**What this task involves:** Reproduce exactly the lines below, from the first one through the line containing "COL = S.collection", and omit any pictures.
——————————
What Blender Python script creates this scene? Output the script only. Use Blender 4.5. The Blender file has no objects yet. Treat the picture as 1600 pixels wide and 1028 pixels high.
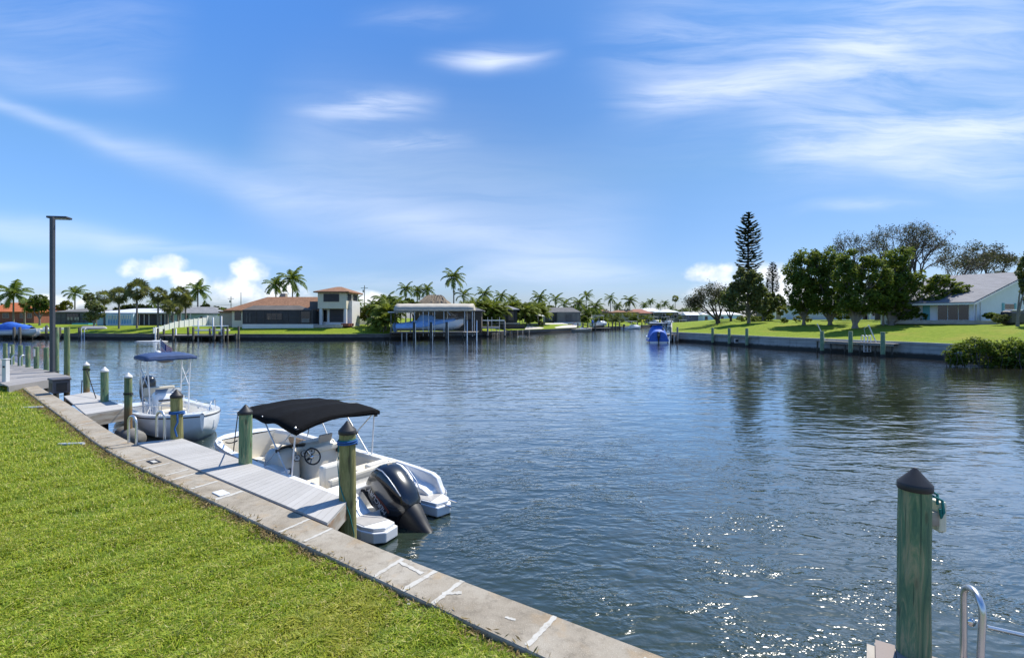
import bpy, bmesh, math, random
import numpy as np
from mathutils import Vector, Matrix
R = math.radians
random.seed(7)
rng = np.random.default_rng(11)
S = bpy.context.scene
COL = S.collection

# ---------------------------------------------------------------- camera
FPX, HOR, H = 760.0, 496.0, 4.0          # focal length in photo pixels, horizon row, eye height above water
cam = bpy.data.cameras.new("Camera")
cam.sensor_width = 36; cam.lens = 36 * FPX / 1600
cam.shift_y = (HOR - 514) / 1600
cam.clip_end = 6000; cam.clip_start = 0.05
cam_o = bpy.data.objects.new("Camera", cam); COL.objects.link(cam_o)
cam_o.location = (0, 0, H); cam_o.rotation_euler = (math.pi / 2, 0, 0)
S.camera = cam_o

# ---------------------------------------------------------------- sun, sky, exposure
SUN_AZ, SUN_EL = 45.0, 55.0
sun = bpy.data.lights.new("Sun", 'SUN'); sun.energy = 4.3; sun.angle = R(0.5); sun.color = (1.0, 0.95, 0.86)
sun_o = bpy.data.objects.new("Sun", sun); COL.objects.link(sun_o)
to_sun = Vector((math.cos(R(SUN_EL)) * math.sin(R(SUN_AZ)), math.cos(R(SUN_EL)) * math.cos(R(SUN_AZ)), math.sin(R(SUN_EL))))
sun_o.rotation_euler = to_sun.to_track_quat('Z', 'Y').to_euler()
S.view_settings.view_transform = 'Standard'; S.view_settings.look = 'None'
S.view_settings.exposure = 0.57; S.view_settings.gamma = 1.0
S.view_settings.use_curve_mapping = False
S.cycles.use_denoising = True
S.cycles.max_bounces = 8; S.cycles.diffuse_bounces = 3; S.cycles.glossy_bounces = 4
S.cycles.transmission_bounces = 4; S.cycles.transparent_max_bounces = 8
S.cycles.sample_clamp_indirect = 6.0; S.cycles.sample_clamp_direct = 4.0
S.cycles.caustics_reflective = False; S.cycles.caustics_refractive = False

class NT:
    """small wrapper to write node trees as expressions"""
    def __init__(s, tree): s.t = tree; s.L = tree.links
    def n(s, typ, **kw):
        nd = s.t.nodes.new(typ)
        for k, v in kw.items(): setattr(nd, k, v)
        return nd
    def put(s, sock, v):
        if isinstance(v, bpy.types.NodeSocket): s.L.new(v, sock)
        elif v is not None:
            try: sock.default_value = v
            except Exception: sock.default_value = tuple(v) + (1.0,)
    def m(s, op, a, b=None, c=None, clamp=False):
        nd = s.n('ShaderNodeMath', operation=op, use_clamp=clamp)
        s.put(nd.inputs[0], a); s.put(nd.inputs[1], b); s.put(nd.inputs[2], c)
        return nd.outputs[0]
    def comb(s, x, y, z):
        nd = s.n('ShaderNodeCombineXYZ'); s.put(nd.inputs[0], x); s.put(nd.inputs[1], y); s.put(nd.inputs[2], z); return nd.outputs[0]
    def noise(s, vec, scale=5, detail=3, rough=.5, dist=0.0, dims='3D', lac=2.0):
        nd = s.n('ShaderNodeTexNoise', noise_dimensions=dims)
        if vec is not None: s.L.new(vec, nd.inputs['Vector'])
        nd.inputs['Scale'].default_value = scale; nd.inputs['Detail'].default_value = detail
        nd.inputs['Roughness'].default_value = rough; nd.inputs['Distortion'].default_value = dist
        nd.inputs['Lacunarity'].default_value = lac
        return nd.outputs['Fac']
    def voro(s, vec, scale=5, out='Distance', feature='F1', rnd=1.0):
        nd = s.n('ShaderNodeTexVoronoi', feature=feature)
        if vec is not None: s.L.new(vec, nd.inputs['Vector'])
        nd.inputs['Scale'].default_value = scale; nd.inputs['Randomness'].default_value = rnd
        return nd.outputs[out]
    def mapping(s, vec, scale=(1, 1, 1), rot=(0, 0, 0), loc=(0, 0, 0)):
        nd = s.n('ShaderNodeMapping'); s.L.new(vec, nd.inputs[0])
        nd.inputs['Scale'].default_value = scale; nd.inputs['Rotation'].default_value = rot; nd.inputs['Location'].default_value = loc
        return nd.outputs[0]
    def ramp(s, fac, stops, interp='LINEAR'):
        nd = s.n('ShaderNodeValToRGB'); s.L.new(fac, nd.inputs[0]); cr = nd.color_ramp; cr.interpolation = interp
        while len(cr.elements) < len(stops): cr.elements.new(.5)
        for e, (p, c) in zip(cr.elements, stops):
            e.position = p; e.color = tuple(c) + (1,) if hasattr(c, '__len__') else (c, c, c, 1)
        return nd.outputs[0]
    def mix(s, f, a, b, blend='MIX'):
        nd = s.n('ShaderNodeMix', data_type='RGBA', blend_type=blend)
        s.put(nd.inputs[0], f); s.put(nd.inputs[6], a); s.put(nd.inputs[7], b); return nd.outputs[2]
    def sstep(s, x, lo, hi):
        nd = s.n('ShaderNodeMapRange', interpolation_type='SMOOTHSTEP')
        s.put(nd.inputs[0], x); nd.inputs[1].default_value = lo; nd.inputs[2].default_value = hi
        return nd.outputs[0]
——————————
**Output for this exercise:**
What Blender Python script creates this scene? Output the script only. Use Blender 4.5. The Blender file has no objects yet. Treat the picture as 1600 pixels wide and 1028 pixels high.
import bpy, bmesh, math, random
import numpy as np
from mathutils import Vector, Matrix
R = math.radians
random.seed(7)
rng = np.random.default_rng(11)
S = bpy.context.scene
COL = S.collection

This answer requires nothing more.